Joseph Mathunjwa (centre) and other Amcu leaders brief the media after signing the deal with Lonmin, Impala Platinum and Anglo Platinum in Johannesburg this week. Picture: Lucky Nxumalo/City Press

As the strike ended this week, the biggest debate was about who won or lost. The workers believe they have won and hailed Amcu leader Joseph Mathunjwa as a great unionist and a man who drives a hard bargain.

The ANC sent out a terse statement welcoming the signing of the agreement that marked the end of the strike: “We call on the government, labour and mining companies to work together to restore stability and prosperity to the industry.”

By now, everyone accepts that the strike wreaked havoc for everyone. The mine workers who will never really make up the loss in financial income that they suffered and the suffering during the strike, as described in City Press, was heart-wrenching.

The companies lost close to R20 billion as a result of the strike. Significantly, the economy took a real beating. The longer it persisted, the more damage it caused. So the leader of society was found desperately wanting, I believe.

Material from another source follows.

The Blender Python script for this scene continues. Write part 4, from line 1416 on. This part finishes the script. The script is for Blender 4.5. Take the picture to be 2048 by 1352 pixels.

At a time when the country was crying out for leadership, the self-proclaimed leader of society decided to sulk. A leader of society cannot afford to sulk. A parent in a household cannot sulk when children are misbehaving in their home.

Whatever its motivations, which may include not helping a trade union that is in alliance with the emerging EFF or not boosting a rival of the NUM, the ruling party failed a test of leadership.

The EFF is on a mission to lampoon the ANC as a jittery party afraid of whites and trapped in an elite pact with “monopoly capital”.

Through its response, or lack of response, to one of the country’s worst crises, the governing party could be feeding this notion. If this is a harbinger of things to come, the political pendulum could be about to swing. And those who choose to petulantly hide in their corners and pray that others fail could be left behind by the march of history as new power brokers emerge.